Héctor Daer, da CGT, reconhece que “em torno de 30% das atividades tiveram os salários recompostos, e nenhuma de maneira satisfatória, motivo pelo qual se está chegando a um significativo grau de conflito”. Mas a CGT se nega a marcar a data de uma nova greve geral. É preciso seguir exigindo da CGT e da CTA que o façam como parte de um plano de luta nacional. Redobrando a luta, impulsionando a coordenação de todos os setores e apoiando as reivindicações em curso. É o que viemos fazendo e defendendo como Izquierda Socialista junto ao sindicalismo combativo, à esquerda e a todos os setores que querem derrotar o plano de Milei. Setores que encabeçaram as manifestações no dia 20 de dezembro, tomando a Praça de Maio contra o protocolo repressivo, os panelaços e depois no dia 24 e na resistência em frente ao Congresso contra a feroz repressão de Bullrich.

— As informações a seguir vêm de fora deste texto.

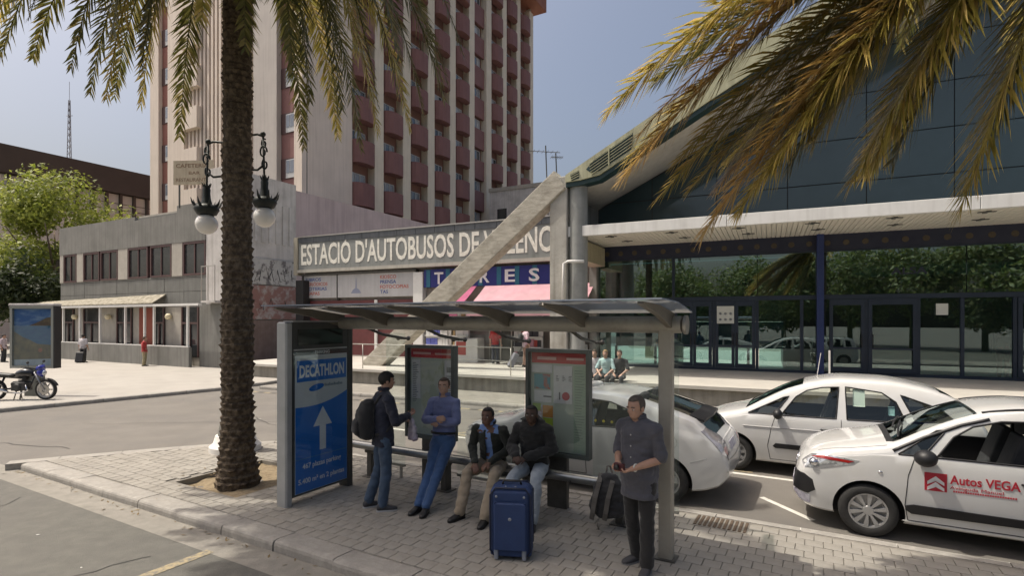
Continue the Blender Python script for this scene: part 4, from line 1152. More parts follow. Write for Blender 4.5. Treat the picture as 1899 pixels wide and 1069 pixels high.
b = MB(); b.box(.0975, .101, yn + .12, yf - .105, .105, 2.06); b.build('front_glass', glass('panel_front_glass', (.97, .98, .985), .03), ad)
# ================================================================== PALMS
def leaf_material(name, c1, c2, c3, rough=.38):
    m = bpy.data.materials.new(name); m.use_nodes = True
    nt = m.node_tree; N = nt.nodes; L = nt.links; b = N['Principled BSDF']
    gi = N.new('ShaderNodeNewGeometry')
    rp = N.new('ShaderNodeValToRGB')
    rp.color_ramp.elements[0].color = (*c1, 1); rp.color_ramp.elements[1].color = (*c3, 1)
    e = rp.color_ramp.elements.new(.6); e.color = (*c2, 1)
    L.new(gi.outputs['Random Per Island'], rp.inputs[0])
    L.new(rp.outputs[0], b.inputs['Base Color'])
    b.inputs['Roughness'].default_value = rough
    b.inputs['Specular IOR Level'].default_value = .6
    tl = N.new('ShaderNodeBsdfTranslucent'); L.new(rp.outputs[0], tl.inputs[0])
    mx = N.new('ShaderNodeMixShader'); mx.inputs[0].default_value = .44
    L.new(b.outputs[0], mx.inputs[1]); L.new(tl.outputs[0], mx.inputs[2]); L.new(mx.outputs[0], N['Material Output'].inputs[0])
    MATS[name] = m
    return m
M_frond = leaf_material('palm_leaf_green', (.075, .085, .02), (.14, .13, .034), (.30, .24, .085))
M_frond2 = leaf_material('palm_leaf_yellow', (.26, .24, .055), (.42, .34, .085), (.62, .45, .17), .26)
M_frond3 = leaf_material('palm_leaf_dry', (.36, .26, .075), (.52, .34, .11), (.66, .48, .22), .3)
M_trunk = mat('palm_trunk', (.055, .038, .024), .95, (.19, .145, .095), 13, bump=1.0, bscale=45, contrast=(.42, .72))

def bez(p0, p1, p2, n):
    return [p0 * (1 - t) ** 2 + p1 * 2 * t * (1 - t) + p2 * t * t for t in (i / n for i in range(n + 1))]

def frond(parent, p0, p1, p2, m, seed, pairs=125, L=.50, droop=.35, stem=.028, wid=1.0):
    q = random.Random(seed)
    b = MB(); pts = bez(p0, p1, p2, 60)
    rm = [stem * (1 - .85 * i / 60) for i in range(61)]
    b.tube(pts[::4] + ([] if 60 % 4 == 0 else [pts[-1]]), rm[::4], 5)
    down = Vector((0, 0, -1))
    twist = q.uniform(-.25, .25)
    for i in range(pairs):
        t = .16 + .84 * (i + q.random() * .6) / pairs
        k = min(59, int(t * 60)); f = t * 60 - k
        P = pts[k].lerp(pts[k + 1], min(1, f)); d = (pts[k + 1] - pts[k]).normalized()
        side = d.cross(Vector((0, 0, 1)))
        if side.length < .1: side = d.cross(Vector((q.uniform(-1, 1), q.uniform(-1, 1), 0)))
        side.normalize(); upn = side.cross(d).normalized()
        side = (side * math.cos(twist) + upn * math.sin(twist)).normalized(); upn = side.cross(d).normalized()
        ll = L * (math.sin(PI * min(1, .12 + .80 * t)) ** .55) * q.uniform(.8, 1.1) * (1 if t < .85 else 1 - (t - .85) * 2.2)
        for sg in (-1, 1):
            ang = R(q.uniform(34, 62) * (1.15 - .45 * t)); lift = q.uniform(-.35, .65)
            dr = (d * math.cos(ang) + (side * sg + upn * lift).normalized() * math.sin(ang)).normalized()
            w = q.uniform(.012, .020) * wid; nrm = dr.cross(upn).normalized() * w
            a = P + dr * ll * .45 + down * ll * droop * .12
            e = P + dr * ll * .92 + down * ll * droop * .5
            b.add([P - nrm * .5, P + nrm * .5, a + nrm, a - nrm, e], [(0, 1, 2, 3), (3, 2, 4)])
    return b.build('frond', m, parent, fix=False)

def trunk_mesh(parent, h, rad, lean=(0, 0), seed=1, nz=120, nn=36):
    q = random.Random(seed); vs = []; fs = []
    row = .10; cols = 11
    for i in range(nz + 1):
        z = h * i / nz; r0 = rad(z)
        for k in range(nn):
            a = 2 * PI * k / nn
            rr = z / row; ro = math.floor(rr); fr = rr - ro
            ca = a / (2 * PI) * cols + (.5 if ro % 2 else 0); fc = ca - math.floor(ca)
            h1 = noise.noise(Vector((ro * 1.7, math.floor(ca) * 2.3, seed)))
            lip = (1 - abs(fc - .5) * 1.5) * (fr ** 1.5) * (.042 + .04 * h1) * (1 + .5 * math.exp(-z / .7))
            r = r0 + lip + .02 * noise.noise(Vector((math.cos(a) * 2.2, math.sin(a) * 2.2, z * 3)))
            vs.append((r * math.cos(a) + lean[0] * z, r * math.sin(a) + lean[1] * z, z))
    for i in range(nz):
        for k in range(nn):
            k2 = (k + 1) % nn; fs.append((i * nn + k, i * nn + k2, (i + 1) * nn + k2, (i + 1) * nn + k))
    b = MB(); b.add(vs, fs); return b.build('trunk', M_trunk, parent, smooth=False, fix=False)

def stubs(parent, h, r, n, seed):
    q = random.Random(seed); b = MB()
    for k in range(n):
        a = k * 2.4; z = h - .9 + .9 * k / n
        d = Vector((math.cos(a), math.sin(a), 0)); p = Vector((0, 0, z)) + d * (r - .03)
        b.bar(p, p + d * q.uniform(.12, .22) + Vector((0, 0, q.uniform(.12, .3))), .10, .045)
    return stuff(b.build('frond_stub', mat('frond_stub_brown', (.17, .115, .06), .9, (.11, .075, .04), 8), parent))

# --- palm in the pit at the left
PL = Vector((-4.27, 8.47, .03))
pa = thing('palm_tree', 'tall date palm with scaly brown trunk standing in a soil pit in the pavement', 'palm tree', PL)
HP = 9.0
def radA(z):
    return .205 + .11 * math.exp(-z / .45) + .018 * math.exp(-((z - 2.2) / .7) ** 2) - .002 * z
trunk_mesh(pa, HP, radA, seed=3, nz=300, nn=44)
stubs(pa, HP + .2, .26, 34, 5)
low = [  # (azimuth deg in plan from +X, reach, tip height above the foot)
    (182, 3.75, 6.9), (188, 3.3, 6.25), (200, 3.2, 6.2), (172, 2.6, 5.95), (215, 2.45, 6.35), (165, 1.9, 5.75), (230, 2.6, 6.15), (190, 1.35, 6.3),
    (250, 1.9, 5.55), (140, 2.4, 5.4), (285, 1.9, 6.0), (300, 1.6, 5.75), (320, 1.7, 5.35), (20, 1.5, 5.35), (350, 1.75, 5.05), (335, 2.35, 5.9),
    (5, 2.15, 5.5), (340, 2.9, 5.85), (10, 2.85, 5.55), (358, 3.2, 5.95), (35, 2.9, 5.7), (60, 2.6, 5.4), (90, 2.7, 5.7), (115, 2.5, 5.6), (310, 2.8, 6.4), (270, 2.7, 6.6),
    (228, 2.9, 6.9), (236, 3.5, 7.0), (244, 2.7, 6.6), (252, 3.7, 7.2), (260, 3.1, 6.9), (266, 3.9, 7.4), (275, 3.3, 7.0), (283, 3.8, 7.3), (292, 3.0, 6.8), (299, 3.6, 7.2), (306, 3.2, 7.0), (314, 3.6, 7.1),  # row reaching toward the camera, added for the shade it throws
    (176, 3.4, 6.75), (195, 2.2, 5.95), (178, 2.1, 5.6), (345, 1.3, 5.25), (0, 2.5, 5.65), (12, 3.2, 6.0), (352, 3.6, 6.3), (30, 2.2, 5.3), (15, 3.3, 6.5), (325, 3.1, 6.5), (205, 3.6, 7.2), (155, 3.2, 6.6), (80, 3.2, 6.4)]
for i, (az, rc, zt) in enumerate(low):
    if zt < 6.6: zt = 5.72 + (zt - 5.05) * .57
    a = R(az); d = Vector((math.cos(a), math.sin(a), 0))
    frond(pa, Vector((0, 0, HP - .1)) + d * .15, Vector((0, 0, HP + .95)) + d * rc * .72, d * rc + Vector((0, 0, zt)), M_frond if i % 5 else M_frond2, 100 + i, L=.50)
for i in range(30):  # fronds out of view, added to shade the near kerb
    q = random.Random(i + 131); a = R(200 + 52 * ((i * .618) % 1)); d = Vector((math.cos(a), math.sin(a), 0)); rc = q.uniform(2.6, 4.4)
    frond(pa, Vector((0, 0, HP)) + d * .12, Vector((0, 0, HP + 1.2)) + d * rc * .62, d * rc + Vector((0, 0, q.uniform(7.3, 8.8))), M_frond, 350 + i, pairs=80)
for i in range(44):  # more fronds above the view, added to shade the paving by the shelter
    q = random.Random(i + 31); a = R(222 + 96 * ((i * .618) % 1)); d = Vector((math.cos(a), math.sin(a), 0)); rc = q.uniform(2.0, 4.2)
    frond(pa, Vector((0, 0, HP)) + d * .12, Vector((0, 0, HP + 1.25)) + d * rc * .62, d * rc + Vector((0, 0, q.uniform(7.0, 8.8))), M_frond, 300 + i, pairs=80)
for i in range(26):
    a = 2 * PI * i * .618; d = Vector((math.cos(a), math.sin(a), 0)); rc = 2.6 + 1.3 * random.random(); el = random.uniform(.0, 2.6)
    frond(pa, Vector((0, 0, HP)) + d * .1, Vector((0, 0, HP + 1.5 + el * .6)) + d * rc * .6, d * rc + Vector((0, 0, HP - 1.1 + el)), M_frond, 200 + i, pairs=70)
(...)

Ficou demonstrado que é possível frear as medidas do governo. É preciso avançar, impulsionando uma Coordenação Nacional de todos os setores em luta, pela derrubada do plano de Milei. E por um plano econômico alternativo operário e popular, para que a crise seja paga pelos capitalistas, não pelos trabalhadores. Exigindo um imediato aumento de salários e aposentadorias iguais à cesta básica familiar. Deixando de pagar a dívida externa ao FMI e impondo fortes impostos aos grandes empresários, bancos e multinacionais. Fortalecendo, para este fim, a Frente de Esquerda – Unidade.

Notas de Tradução:

[1] Radicais, nesse caso, refere-se ao partido da União Cívica Radical, partido de direita liberal, que já governou o país. Peronistas (nome que vem de Perón, ex-presidente do país) são as correntes ligadas ao pensamento “nacional e popular” burguês, que utilizam um “duplo discurso” para iludir os trabalhadores, similar ao Lulismo no Brasil. Já o PRO é outro partido de direita, ao qual pertence o ex-presidente direitista Macri.

[2] Setores da oposição que não querem levar a luta contra Milei nas ruas até o fim, preferindo apostar em negociações pelas costas dos trabalhadores e do povo.